Howard isn’t wild about the taste of curry, but he was away for a few days, so I made a half of the recipe for myself. I really enjoyed it. The curry powder gave an exotic twist while the cream and shallots kept a tie to Europe. Soaking up the sauce with bread was the way to go. I bought a bag of frozen French fries, just like my mom used to make to go with Mrs. Paul’s fish sticks, though mine were organic. I was shopping at Whole Foods, after all. The fries didn’t stay hot for very long once they came out of the oven. Maybe my house is too cold. I think perhaps French fries are better as restaurant food.

There were plenty of mussels leftover. I plucked from the shells and stored them in the sauce. The reheated mussels were delicious served over jasmine rice and steamed carrots with chopped scallions sprinkled on top. Didn’t I tell you that mussels are versatile?

Leftover Creation

Leftover Creation

We don’t post the recipes, but you can find it in Dorie Greenspan’s book Around My French Table. To see what other Doristas thought of this recipe, check out their posts here.

Next week, I’ll share photos of my next Dorista meetup: breakfast with Tricia of Tricia and Nana Cooking with Dorie and our husbands, happening tomorrow morning!


Posted on 16 January 2015, in French Fridays with Dorie and tagged , . Bookmark the permalink. 16 Comments.

  1. peggygilbey814628432

    Hi Betsy, these look delicious, happy you enjoyed them. I make a curried mussels dish using curry paste and coconut milk, darn good too, bet you would like it. Have a great weekend!

    • I’ll bet I’d like it too. I was thinking that it would be good with coconut milk instead of cream another time. I like the idea of curry paste too.

  2. Wow, I’ve never thought of leftover mussels. I’ll have to email you for the recipes to Cook’s Illustrated, sounds like a terrific source!

    Hope all is well! Happy New Year!

  3. Love both your curried mussels dishes; I never have enough mussels leftover!

  4. Looks great, Betsy! You know, I did homemade fries and was also disappointed at them not being hot after a very short time. I think it’s because I oven baked them. Maybe there’s something about the fryer that makes them stay hotter? Glad you enjoyed it!

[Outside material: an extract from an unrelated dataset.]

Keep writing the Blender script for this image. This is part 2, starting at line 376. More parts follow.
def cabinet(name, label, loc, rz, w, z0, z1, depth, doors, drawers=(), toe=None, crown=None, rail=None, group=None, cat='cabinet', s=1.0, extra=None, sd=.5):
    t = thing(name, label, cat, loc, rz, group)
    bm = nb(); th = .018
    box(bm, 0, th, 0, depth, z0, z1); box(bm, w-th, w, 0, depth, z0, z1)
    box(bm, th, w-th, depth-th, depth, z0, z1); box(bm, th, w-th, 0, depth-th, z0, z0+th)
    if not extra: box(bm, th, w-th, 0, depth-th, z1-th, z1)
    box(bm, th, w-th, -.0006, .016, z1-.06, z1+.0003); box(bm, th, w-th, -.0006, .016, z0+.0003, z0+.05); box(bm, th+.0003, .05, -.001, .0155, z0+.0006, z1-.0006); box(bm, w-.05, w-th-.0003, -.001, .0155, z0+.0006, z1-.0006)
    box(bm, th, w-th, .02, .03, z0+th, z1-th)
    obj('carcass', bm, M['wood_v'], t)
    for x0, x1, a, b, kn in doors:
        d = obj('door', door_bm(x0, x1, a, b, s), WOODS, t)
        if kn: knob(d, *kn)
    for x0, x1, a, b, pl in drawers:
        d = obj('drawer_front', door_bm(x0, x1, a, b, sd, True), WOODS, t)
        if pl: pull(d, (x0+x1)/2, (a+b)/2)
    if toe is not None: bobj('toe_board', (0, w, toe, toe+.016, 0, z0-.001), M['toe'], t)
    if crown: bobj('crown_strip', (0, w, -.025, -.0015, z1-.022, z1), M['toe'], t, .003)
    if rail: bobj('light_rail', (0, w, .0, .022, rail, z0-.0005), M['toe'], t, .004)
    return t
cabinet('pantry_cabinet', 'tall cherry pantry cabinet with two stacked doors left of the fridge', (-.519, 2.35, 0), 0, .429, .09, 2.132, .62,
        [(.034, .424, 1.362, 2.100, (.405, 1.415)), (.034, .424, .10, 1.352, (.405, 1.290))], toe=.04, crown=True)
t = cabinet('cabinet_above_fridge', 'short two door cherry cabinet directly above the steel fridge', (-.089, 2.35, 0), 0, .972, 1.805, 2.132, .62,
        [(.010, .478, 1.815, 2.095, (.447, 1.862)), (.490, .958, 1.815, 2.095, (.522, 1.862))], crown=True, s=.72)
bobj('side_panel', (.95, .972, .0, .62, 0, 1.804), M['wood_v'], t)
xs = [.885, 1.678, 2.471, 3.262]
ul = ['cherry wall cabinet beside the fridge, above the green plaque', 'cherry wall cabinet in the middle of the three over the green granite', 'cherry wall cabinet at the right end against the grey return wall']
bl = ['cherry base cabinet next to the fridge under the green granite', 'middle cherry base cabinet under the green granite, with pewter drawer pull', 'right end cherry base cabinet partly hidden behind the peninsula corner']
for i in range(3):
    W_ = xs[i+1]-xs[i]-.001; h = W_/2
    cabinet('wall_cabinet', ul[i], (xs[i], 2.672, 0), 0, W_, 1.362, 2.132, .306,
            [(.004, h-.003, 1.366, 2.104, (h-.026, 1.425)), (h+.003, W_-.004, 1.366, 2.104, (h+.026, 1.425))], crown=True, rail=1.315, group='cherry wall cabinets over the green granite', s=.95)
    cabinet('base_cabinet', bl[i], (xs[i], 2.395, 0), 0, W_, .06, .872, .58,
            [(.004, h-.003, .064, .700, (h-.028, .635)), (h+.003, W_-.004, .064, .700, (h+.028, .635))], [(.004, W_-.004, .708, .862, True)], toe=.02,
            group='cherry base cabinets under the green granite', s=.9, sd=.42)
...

  5. Dear Betsy, so nice to read (and see) that you had the pleasure of meeting up with Tricia – that must have been wonderful and I am very happy for the both of you!
    And how nice to see that you enjoyed these mussels and made a wonderful Asian-inspired dish the next day with the left-over mussels – no such luck here, no left-overs. This was a wonderful recipe and I could not agree with you more as far as the versatility of the mussels is concerned!
    Liebe Grüsse,

  6. I’ll have to have Bill go out of town for a few days so I can try these!! Yeah, I can see myself covered in sauce, too. Thanks for the warning :)

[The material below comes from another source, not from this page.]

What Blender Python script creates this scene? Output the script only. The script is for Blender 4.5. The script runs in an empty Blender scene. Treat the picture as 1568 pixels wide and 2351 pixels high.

  7. Wow, 5 pounds for 99 cents – a bargain! Two and a half pounds were $10 here. I am glad that you got to enjoy this as a special treat just for you. I loved it.

  8. If I found mussels for 99 cents a pound I might force Gary to eat them:) Whole Foods price was quite a bit more than that but still cheaper than the peeled and deveined shrimp I bought there. I agree with you about french fries. They are never as good at home. I’ve been wondering about the air fryers I’m seeing at Williams Sonoma lately. I wonder how fries do in that type of cooker. I’m glad you enjoyed your mussels Betsy! The look delicious.

  9. Hmmm we didn’t have much sauce so there was no laundry for me to do, fortunately!

  10. I’m drooling over everyone’s french fries. Cold or not, they look delicious, but I can rarely be convinced to make them at home.

    This was a new taste combination for me as well and I absolutely loved it. I’m curious about the oven steamed mussels. I think I should still have access to Cook’s Illustrated so I’ll go look it up.

  11. What a fun breakfast! I’m looking forward to seeing your photos. Every time I read a post like this I think I need to try harder to learn to like mussels. They are cheap, convenient, and healthy, and I do love the sauce that they make. I made the curry sauce with shrimp and scallops instead. We really enjoyed it.

  12. A few items, Betsy. First, what’s the deal with you hating catchup? How do you eat scrambled eggs without it? And, raw carrots. A hamburger? Meatloaf? C’mon. When I come next Fall should I bring my own bottle? I suspect you don’t even have a dusty bottle stored in the basement. Well, enough about that. I’ve never seen 99 cents a pound mussels at Costco but I just cannot shop there anymore. I have to buy to much food for just me. Do you think Howard would have liked this curry? I didn’t think it had a very strong curry taste, just good flavor, so he might have enjoyed trying it. Like your leftover mussels with rice dish. I don’t make enough rice as a side or to use in a main course. Wonder how it would taste with catchup. Nice Post, Betsy.

  13. Everyone seems to really enjoy this recipe. I am going to make it with shrimp, which I should have thought of before but I am enjoying my make-up recipes. Have a great week and look forward to your next post.

  14. I’m running a little late, but I made it :-)
    I think I’d like to try all those mussels many ways.
    P.S Thanks for the link to the article – that was a great read.

  15. It’s been a revelation to me how quick and easy mussels are to cook. I really loved this recipe. Your leftovers meal looks great!